January 30, 2012

Matt Capps, Axl Rose, and the Twins’ bullpen

Back on December 5 when the Twins re-signed Matt Capps my objection to the move focused on three things. One was that he just isn't a closer-caliber pitcher. Two was that $4.75 million is far too high a price, particularly given their payroll constraints this offseason. And three was that in re-signing him they forfeited a supplemental first-round draft pick that would have been worth more than $1 million while aiding the much-needed rebuilding process.

There was a fourth issue, which is that this year's free agent class was as packed with quality veteran relievers as any in history and for a team that had baseball's worst bullpen last year there were far better ways to address that weakness for $4.75 million. However, at the time that was mostly an assumption, as many of those relievers had yet to sign and exactly what the Twins could have gotten instead for that same $4.75 million was purely hypothetical.

Eight weeks later the free agent reliever market has proven to be every bit as buyer-friendly as expected and then some, with quality veterans being forced to settle for modest one-year deals or even minor-league offers. And the Twins spending $4.75 million of their limited payroll space on Capps actually looks even worse now than it did then, as they've watched reliever after reliever come off the board for discount prices while mostly sitting on their hands.

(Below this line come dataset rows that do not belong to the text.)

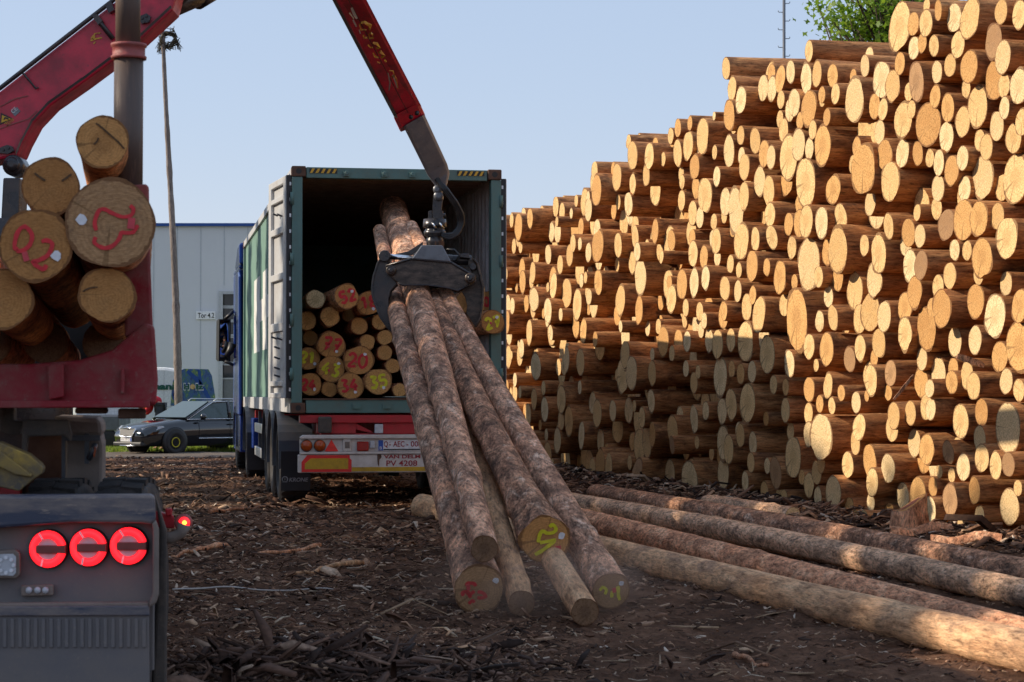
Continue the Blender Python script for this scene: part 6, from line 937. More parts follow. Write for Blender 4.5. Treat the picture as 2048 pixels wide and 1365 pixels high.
def van(name, label, nose_left, uA, uB, vt, Y, paint, art):
    xa, xb = W(uA, 0, Y).x, W(uB, 0, Y).x; zt = W(uB, vt, Y).z; zb = -.28; r = thing(name, label, 'van', (min(xa, xb), Y, zb))
    s = 1 if xb > xa else -1    # s: direction of the nose
    def X(d): return xb - s * d
    prof = [(X(0), zb + .35), (X(.0), zb + .95), (X(.15), zb + 1.15), (X(.62), zb + 1.35), (X(1.02), zt - .25), (X(1.3), zt - .06), (X(1.7), zt)] + [(xa, zt), (xa - s * .0, zb + .35)]
    mb = MB(); Wd = 1.9; mb.prism([(x, Y, z) for x, z in prof], (0, Wd, 0)); mb.build('body', M[paint], r, bevel=.09)
    for d in (1.0, 4.3):
        t = MB(); t.lathe((X(d), Y + .1, zb + .34), (0, -1, 0), [(-.15, .2), (-.15, .33), (.06, .34), (.09, .3), (.07, .2)], 28); ty = t.build('wheel', M['rubber'], r); q = MB(); q.lathe((X(d), Y + .1, zb + .34), (0, -1, 0), [(.03, .21), (.06, .18), (.07, 0)], 20); q.build('rim', M['silver'], ty)
    g = MB(); e = .02; g.prism([(X(.63), Y + .15, zb + 1.37), (X(1.02), Y + .15, zt - .27), (X(1.02), Y + Wd - .15, zt - .27), (X(.63), Y + Wd - .15, zb + 1.37)], (s * .03, 0, .02)); g.build('windscreen', M['glass_dark'] if art else M['glass_car'], r)
    if not art:
        g = MB(); g.prism([(X(.85), Y - .012, zb + 1.3), (X(1.2), Y - .012, zt - .3), (X(2.1), Y - .012, zt - .3), (X(2.1), Y - .012, zb + 1.3)], (0, .008, 0)); g.build('side_window', M['glass_car'], r)
        return
    # printed forest picture over the front of the side
    def uvp(u, v, dy): p = W(u, v, Y); return Vector((p.x, Y - dy, p.z))
    a = MB(); a.prism([uvp(u, v, .008) for u, v in ((368, 738), (417, 739), (424, 752), (430, 790), (432, 812), (341, 812), (343, 786), (346, 762), (356, 744))], (0, .005, 0)); art_o = a.build('side_print', M['van_print'], r)
    k = MB()
    for pl in ([(375, 742), (392, 758), (412, 786), (420, 800)], [(362, 745), (352, 770), (348, 800)], [(398, 740), (402, 770)], [(344, 790), (362, 788), (364, 806)]): k.ribbon([uvp(u, v, .014) for u, v in pl], .13, (0, -1, 0), .003)
    k.build('printed_machine', M['hall_blue'], art_o)
    t = MB(); 
    for txt, u0, u1, mm in (('mann', 300, 357, 0), ('H', 368, 379, 0), ('lz', 392, 408, 0)):
        p = uvp(u0, 779, .02); q = uvp(u1, 779, .02); text_into(t, txt, p, (1, 0, 0), (0, .0, 1), (779 - (768 if txt != 'mann' else 766.5)) * Y / F, w=q.x - p.x, off=.05, th=.004)
    t.build('lettering', M['text_green'], r)
    wt = MB()
    for txt, u0, u1 in (('H', 367.2, 379.8), ('lz', 391.2, 408.8)): p = uvp(u0, 780, .016); q = uvp(u1, 780, .016); text_into(wt, txt, p, (1, 0, 0), (0, 0, 1), 13 * Y / F, w=q.x - p.x, off=.07, th=.003)
    wt.build('lettering_edge', M['sign_white'], r)
    o = MB(); o.lathe(uvp(385.5, 774, .02), (0, -1, 0), [(0, .08), (.006, .08)], 20); o.build('log_disc_emblem', M['cut_gold'], r)
    jn = MB(); jn.box((W(331, 0, Y).x, Y - .006, zb + .6), (W(331, 0, Y).x + .012, Y - .001, zt - .1)); jn.box((xa, Y - .006, zb + 1.25), (W(345, 0, Y).x, Y - .001, zb + 1.262)); jn.build('panel_joint', M['gate_frame'], r)
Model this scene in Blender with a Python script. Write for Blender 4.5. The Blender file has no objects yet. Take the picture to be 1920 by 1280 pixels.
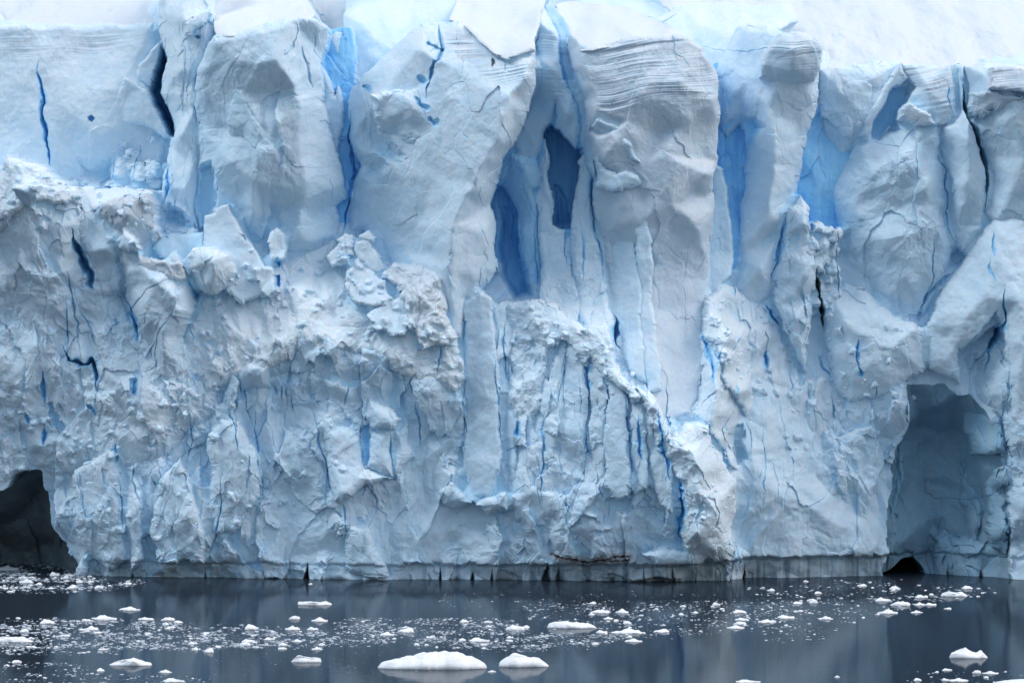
import bpy, math, random
import numpy as np
from mathutils import Vector
from mathutils.geometry import delaunay_2d_cdt

# ------------------------------------------------------------------ camera, sky, sun, exposure
scene = bpy.context.scene
CAM_D, CAM_H = 400.0, 24.0          # distance to the ice front, height above the water (m)
FPX, HOR = 9646.0, 506.0            # focal length in photo pixels, row of the horizon
cam_data = bpy.data.cameras.new('camera')
cam = bpy.data.objects.new('camera', cam_data)
scene.collection.objects.link(cam)
cam.location = (0, -CAM_D, CAM_H)
cam.rotation_euler = (math.radians(90), 0, 0)
cam_data.sensor_width = 36.0
cam_data.lens = 36.0 * FPX / 1920.0
cam_data.shift_y = -(640 - HOR) / 1920.0
cam_data.clip_start = 1.0
cam_data.clip_end = 6000.0
scene.camera = cam

SUN_EL, SUN_AZ = math.radians(50), math.radians(-72)   # azimuth from the camera's back, towards the left
world = bpy.data.worlds.new('World')
scene.world = world
world.use_nodes = True
wn = world.node_tree.nodes; wl = world.node_tree.links
bg = wn['Background']
sky = wn.new('ShaderNodeTexSky')
sky.sky_type = 'NISHITA'; sky.sun_disc = False
sky.sun_elevation = SUN_EL
sky.sun_rotation = math.radians(180) + SUN_AZ
sky.air_density = 1.0; sky.dust_density = 3.0; sky.ozone_density = 1.0
hs = wn.new('ShaderNodeHueSaturation')
hs.inputs['Hue'].default_value = 0.486
hs.inputs['Saturation'].default_value = 0.86
wl.new(sky.outputs[0], hs.inputs['Color'])
wl.new(hs.outputs[0], bg.inputs['Color'])
bg.inputs['Strength'].default_value = 0.162
sun_data = bpy.data.lights.new('sun', 'SUN')
sun_data.energy = 1.25
sun_data.angle = math.radians(20)
sun_data.color = (1.0, 0.99, 0.98)
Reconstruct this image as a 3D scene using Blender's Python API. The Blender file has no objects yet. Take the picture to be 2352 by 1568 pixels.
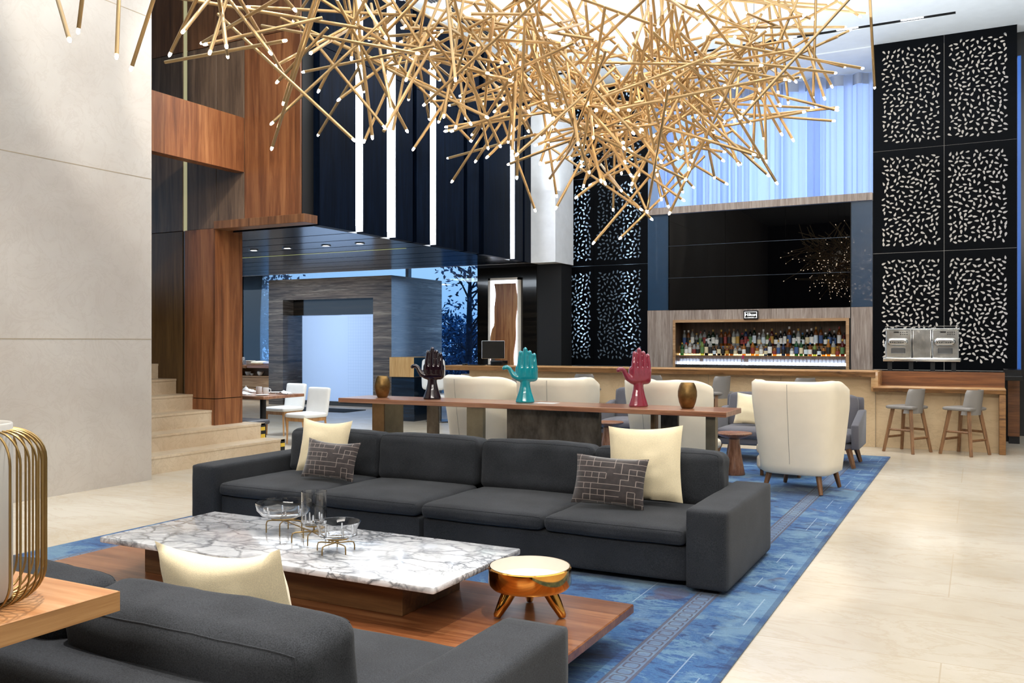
import bpy, bmesh, math, random
from mathutils import Vector, Matrix, noise
from mathutils.geometry import delaunay_2d_cdt
PI = math.pi
C = bpy.context.scene.collection
R_ = random.Random(7)

# ---------------------------------------------------------------- colour / materials
def lin(h):
    h = h.lstrip('#'); o = []
    for i in (0, 2, 4):
        c = int(h[i:i+2], 16) / 255
        o.append(c/12.92 if c <= .04045 else ((c+.055)/1.055)**2.4)
    return (*o, 1.0)

class NT:
    """small helper round a material's node tree"""
    def __init__(s, name):
        s.m = bpy.data.materials.new(name); s.m.use_nodes = True
        s.t = s.m.node_tree; s.b = s.t.nodes['Principled BSDF']; s.out = s.t.nodes['Material Output']
    def n(s, typ, **kw):
        nd = s.t.nodes.new(typ)
        for k, v in kw.items():
            if k in nd.inputs.keys() if hasattr(nd.inputs, 'keys') else False: nd.inputs[k].default_value = v
            else: setattr(nd, k, v)
        return nd
    def l(s, a, b): s.t.links.new(a, b)
    def coord(s, kind='Object', scale=(1, 1, 1), rot=(0, 0, 0), loc=(0, 0, 0)):
        tc = s.n('ShaderNodeTexCoord'); mp = s.n('ShaderNodeMapping')
        mp.inputs['Scale'].default_value = scale; mp.inputs['Rotation'].default_value = rot; mp.inputs['Location'].default_value = loc
        s.l(tc.outputs[kind], mp.inputs['Vector']); return mp.outputs['Vector']
    def noise(s, vec, scale=5, detail=4, rough=.55, dist=0):
        nd = s.n('ShaderNodeTexNoise'); nd.inputs['Scale'].default_value = scale; nd.inputs['Detail'].default_value = detail
        nd.inputs['Roughness'].default_value = rough; nd.inputs['Distortion'].default_value = dist
        s.l(vec, nd.inputs['Vector']); return nd.outputs['Fac']
    def ramp(s, fac, stops, interp='LINEAR'):
        r = s.n('ShaderNodeValToRGB'); e = r.color_ramp.elements; r.color_ramp.interpolation = interp
        while len(e) < len(stops): e.new(.5)
        for i, (p, c) in enumerate(stops):
            e[i].position = p; e[i].color = lin(c) if isinstance(c, str) else ((c, c, c, 1) if not isinstance(c, tuple) else c)
        s.l(fac, r.inputs['Fac']); return r.outputs['Color']
    def mix(s, fac, a, b, mode='MIX'):
        m = s.n('ShaderNodeMix'); m.data_type = 'RGBA'; m.blend_type = mode
        for v, i in ((fac, 0), (a, 6), (b, 7)):
            if hasattr(v, 'is_linked') or hasattr(v, 'links'): s.l(v, m.inputs[i])
            elif isinstance(v, str): m.inputs[i].default_value = lin(v)
            else: m.inputs[i].default_value = v
        return m.outputs[2]
    def math(s, op, a, b=None, c=None):
        m = s.n('ShaderNodeMath'); m.operation = op
        for i, v in enumerate((a, b, c)):
            if v is None: continue
            if hasattr(v, 'links'): s.l(v, m.inputs[i])
            else: m.inputs[i].default_value = v
        return m.outputs[0]
    def bump(s, h, strength=.2, dist=.01):
        b = s.n('ShaderNodeBump'); b.inputs['Strength'].default_value = strength; b.inputs['Distance'].default_value = dist
        s.l(h, b.inputs['Height']); s.l(b.outputs['Normal'], s.b.inputs['Normal'])
    def set(s, **kw):
        al = dict(rough='Roughness', metal='Metallic', spec='Specular IOR Level', coat='Coat Weight', coatr='Coat Roughness', trans='Transmission Weight',
                  ior='IOR', es='Emission Strength', alpha='Alpha', sheen='Sheen Weight', sss='Subsurface Weight')
        for k, v in kw.items():
            if k == 'col': s.b.inputs['Base Color'].default_value = lin(v)
            elif k == 'ec': s.b.inputs['Emission Color'].default_value = lin(v)
            else: s.b.inputs[al[k]].default_value = v
        return s

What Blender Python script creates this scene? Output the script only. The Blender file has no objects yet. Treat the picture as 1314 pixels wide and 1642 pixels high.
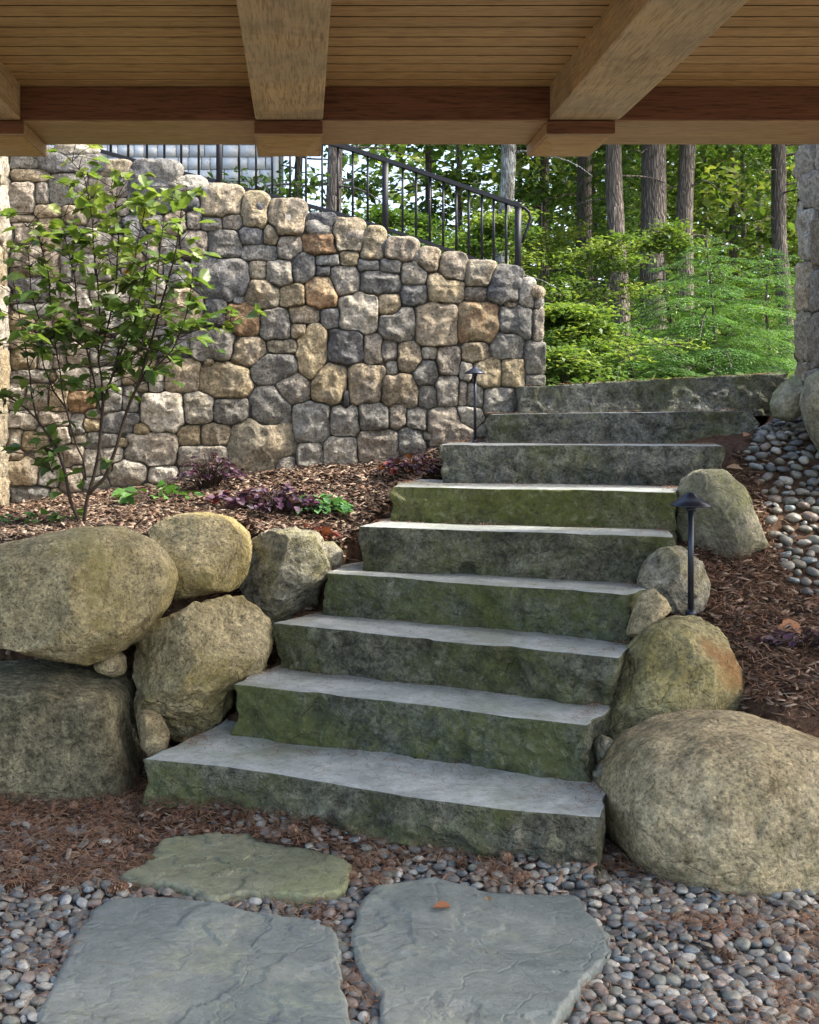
import bpy, math, random
import numpy as np
from mathutils import Vector

# ------------------------------------------------------------------ camera, sky, sun
sc = bpy.context.scene
COL = sc.collection
F_PX, PX0, PY0, CH = 1900.0, 485.0, 660.0, 1.40      # focal length (px), principal point, eye height
cam_d = bpy.data.cameras.new("camera"); cam = bpy.data.objects.new("camera", cam_d); COL.objects.link(cam)
cam.location = (0, 0, CH); cam.rotation_euler = (math.radians(90), 0, 0)
cam_d.sensor_fit = 'VERTICAL'; cam_d.sensor_height = 36; cam_d.sensor_width = 36
cam_d.lens = F_PX / 1642 * 36
cam_d.shift_x = (657 - PX0) / 1642; cam_d.shift_y = -(821 - PY0) / 1642
cam_d.clip_start = 0.05; cam_d.clip_end = 600
sc.camera = cam

SUN_EL, SUN_AZ = math.radians(48), math.radians(97)   # azimuth clockwise from +Y
w = bpy.data.worlds.new("World"); sc.world = w; w.use_nodes = True
nt = w.node_tree; bg = nt.nodes['Background']
sky = nt.nodes.new('ShaderNodeTexSky'); sky.sky_type = 'NISHITA'; sky.sun_disc = False
sky.sun_elevation = SUN_EL; sky.sun_rotation = SUN_AZ; sky.air_density = 1.0; sky.dust_density = 4.0; sky.ozone_density = 0.3
nt.links.new(sky.outputs[0], bg.inputs[0]); bg.inputs[1].default_value = 0.15
sd = bpy.data.lights.new("sun", 'SUN'); sd.energy = 2.2; sd.angle = math.radians(4); sd.color = (1, .95, .86)
so = bpy.data.objects.new("sun", sd); COL.objects.link(so)
sv = Vector((math.sin(SUN_AZ) * math.cos(SUN_EL), math.cos(SUN_AZ) * math.cos(SUN_EL), math.sin(SUN_EL)))
so.rotation_euler = sv.to_track_quat('Z', 'Y').to_euler(); so.location = (8, -1, 12)
sc.view_settings.view_transform = 'Standard'; sc.view_settings.look = 'None'
sc.view_settings.exposure = 2.0; sc.view_settings.gamma = 1
sc.cycles.max_bounces = 8; sc.cycles.diffuse_bounces = 4; sc.cycles.transparent_max_bounces = 8

# ------------------------------------------------------------------ helpers
RNG = np.random.default_rng(7)
def P(px, py, Y):            # a point of the place seen at a picture position, at distance Y
    return np.array([(px - PX0) / F_PX * Y, Y, CH - (py - PY0) / F_PX * Y])
def G(px, py, z):            # the same on a level of height z
    Y = F_PX * (CH - z) / (py - PY0); return np.array([(px - PX0) / F_PX * Y, Y, z])
def to_px(p):
    p = np.asarray(p); return PX0 + p[..., 0] / p[..., 1] * F_PX, PY0 - (p[..., 2] - CH) / p[..., 1] * F_PX

def _hash(ix, iy, iz, s):
    h = (ix.astype(np.int64) * 374761393 + iy.astype(np.int64) * 668265263 + iz.astype(np.int64) * 2147483647 + s * 974634777) & 0xffffffff
    h = ((h ^ (h >> 13)) * 1274126177) & 0xffffffff
    h = (h ^ (h >> 16)); h = (h * 2246822519) & 0xffffffff; h = h ^ (h >> 15)
    return (h & 0xffffff) / float(0xffffff) * 2 - 1
def vn(p, s=0):              # smooth value noise, about -1..1
    p = np.asarray(p, float); i = np.floor(p); f = p - i; u = f * f * (3 - 2 * f); i = i.astype(np.int64)
    r = 0
    for dx in (0, 1):
        for dy in (0, 1):
            for dz in (0, 1):
                wgt = (u[:, 0] if dx else 1 - u[:, 0]) * (u[:, 1] if dy else 1 - u[:, 1]) * (u[:, 2] if dz else 1 - u[:, 2])
                r = r + wgt * _hash(i[:, 0] + dx, i[:, 1] + dy, i[:, 2] + dz, s)
    return r
def fbm(p, s=0, o=4, g=.5):
    p = np.asarray(p, float); r = 0; a = 1
    for k in range(o):
        r = r + a * vn(p * 2 ** k + 13.7 * k, s + k); a *= g
    return r
def ridge(p, s=0, o=3):
    r = 0; a = 1; p = np.asarray(p, float)
    for k in range(o):
        r = r + a * (1 - 2 * np.abs(vn(p * 2 ** k + 7.1 * k, s + k))); a *= .5
    return r

def mesh(name, V, F, col=None, smooth=True):
    me = bpy.data.meshes.new(name); V = np.asarray(V, np.float32)
    if isinstance(F, np.ndarray):
        k = F.shape[1]; n = len(F)
        me.vertices.add(len(V)); me.vertices.foreach_set('co', V.ravel())
        me.loops.add(n * k); me.loops.foreach_set('vertex_index', F.astype(np.int32).ravel())
        me.polygons.add(n); me.polygons.foreach_set('loop_start', np.arange(0, n * k, k, dtype=np.int32))
        me.update(calc_edges=True)
    else:
        me.from_pydata([tuple(map(float, v)) for v in V], [], [tuple(int(i) for i in f) for f in F])
    if smooth: me.polygons.foreach_set('use_smooth', np.ones(len(me.polygons), bool))
    if col is not None:
        a = me.color_attributes.new('tint', 'FLOAT_COLOR', 'POINT'); c = np.ones((len(V), 4), np.float32); c[:, :3] = col
        a.data.foreach_set('color', c.ravel())
    me.update(); return me
def tag(o, label=None, cat=None, group=None, kind=None):
    if label: o['label'] = label
    if cat: o['category'] = cat
    if group: o['group'] = group
    if kind: o['kind'] = kind
    return o
def base_of(V):
    V = np.asarray(V); return np.array([(V[:, 0].min() + V[:, 0].max()) / 2, (V[:, 1].min() + V[:, 1].max()) / 2, V[:, 2].min()])
def mk(name, V, F, mat, parent=None, col=None, origin=None, smooth=True):
    V = np.asarray(V, float)
    if parent is not None: org = np.array(parent['_o']) if '_o' in parent else np.zeros(3)
    else: org = base_of(V) if origin is None else np.asarray(origin, float)
    o = bpy.data.objects.new(name, mesh(name, V - org, F, col, smooth)); COL.objects.link(o)
    if mat is not None: o.data.materials.append(mat)
    if parent is not None: o.parent = parent; o['_o'] = list(map(float, org))
    else: o.location = org; o['_o'] = list(map(float, org))
    return o
def empty(name, loc, label=None, cat=None, group=None):
    o = bpy.data.objects.new(name, None); COL.objects.link(o); o.location = tuple(map(float, loc)); o['_o'] = list(map(float, loc)); o.empty_display_size = .1
    return tag(o, label, cat, group)
def join(parts):             # [(V, F[, col])] -> one V, F, col
    Vs, Fs, Cs, n = [], [], [], 0
    for p in parts:
        V = np.asarray(p[0], float); Vs.append(V)
        if isinstance(p[1], np.ndarray): Fs.append(p[1] + n)
        else: Fs.append([tuple(i + n for i in f) for f in p[1]])
        if len(p) > 2: Cs.append(np.broadcast_to(np.asarray(p[2], float), (len(V), 3)))
        n += len(V)
    if all(isinstance(f, np.ndarray) and f.shape[1] == Fs[0].shape[1] if isinstance(Fs[0], np.ndarray) else False for f in Fs): F = np.concatenate(Fs)
    else: F = [tuple(t) for f in Fs for t in (f.tolist() if isinstance(f, np.ndarray) else f)]
    return np.concatenate(Vs), F, (np.concatenate(Cs) if Cs else None)
BOXF = np.array([(0, 3, 2, 1), (4, 5, 6, 7), (0, 1, 5, 4), (1, 2, 6, 5), (2, 3, 7, 6), (3, 0, 4, 7)])
def box(x0, x1, y0, y1, z0, z1):
    return np.array([(x0, y0, z0), (x1, y0, z0), (x1, y1, z0), (x0, y1, z0), (x0, y0, z1), (x1, y0, z1), (x1, y1, z1), (x0, y1, z1)], float), BOXF
def bevbox(x0, x1, y0, y1, z0, z1, b=.006):
    V = []; 
    for sx, ax in ((1, x0), (-1, x1)):
        for sy, ay in ((1, y0), (-1, y1)):
            for sz, az in ((1, z0), (-1, z1)):
                V += [(ax + sx * b, ay + sy * b, az), (ax + sx * b, ay, az + sz * b), (ax, ay + sy * b, az + sz * b)]
    import bmesh
    bm = bmesh.new(); 
    for v in V: bm.verts.new(v)
    bmesh.ops.convex_hull(bm, input=bm.verts); bm.verts.ensure_lookup_table(); bm.verts.index_update()
    bmesh.ops.dissolve_limit(bm, angle_limit=.02, verts=bm.verts, edges=bm.edges); bm.verts.index_update()
    VV = np.array([v.co[:] for v in bm.verts]); FF = [tuple(v.index for v in f.verts) for f in bm.faces]; bm.free(); return VV, FF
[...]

At the beginning of the offseason I highlighted 14 veteran relievers who were worth targeting and figured to be reasonably priced. One of them, Frank Francisco, secured a multi-year deal. One of them, Joel Peralta, never actually hit the open market. And the other 12 either agreed to one-year contracts for less than Capps--and in some cases significantly less--or still remain unsigned with spring training right around the corner.

Jonathan Broxton      $4.00 million
Octavio Dotel         $3.50 million
Jon Rauch             $3.50 million
LaTroy Hawkins        $3.00 million
Takashi Saito         $1.75 million
George Sherrill       $1.10 million
Brad Lidge            $1.00 million
Dan Wheeler           Minor-league deal
Todd Coffey           Unsigned
Mike Gonzalez         Unsigned
Chad Qualls           Unsigned
Michael Wuertz        Unsigned

None of those dozen relievers got as much as Capps and in fact for the same $4.75 million the Twins could have signed two, three, or even four of them while also gaining a draft pick. And those are just the relievers I projected as bargains in November. It turns out the market was so saturated with quality veterans that Francisco Cordero, who saved 37 games with a 2.45 ERA last season, had to settle for a one-year, $4.5 million deal and a setup role.

I've never understood the Twins' infatuation with Capps, who cost them Wilson Ramos to get in mid-2009 and $7.15 million to keep for 2010, but the decision to re-sign him for $4.75 million is particularly baffling given the assortment of other, cheaper options. Not only did they vastly overrate Capps for the third time, they seemingly did so while failing to recognize how flooded the reliever market was. They couldn't wait to re-sign Capps and that impatience hurt them.

Cordero signed for less than Capps. Octavio Dotel and Brad Lidge combined to sign for less than Capps. Heck, for that same $4.75 million the Twins gave Capps there's a decent chance they could have built an entire bullpen of similarly valuable veterans like Lidge, Dan Wheeler, Todd Coffey, Chad Qualls, and Michael Wuertz. And that doesn't even factor in the draft pick they forfeited for the privilege of overpaying Capps in what was clearly a buyer's market.

Maybe the Twins still have a bullpen move up their sleeve and if they can sign, say, Coffey to a cheap one-year deal or add Wuertz on a minor-league contract the decision to overpay for a mediocre Capps in a reliever-rich market won't appear quite so bumbling. It still won't appear smart, of course, and the entire decision-making process has been flawed to say the least. For some reason that's standard operating procedure when it comes to the Twins and Capps.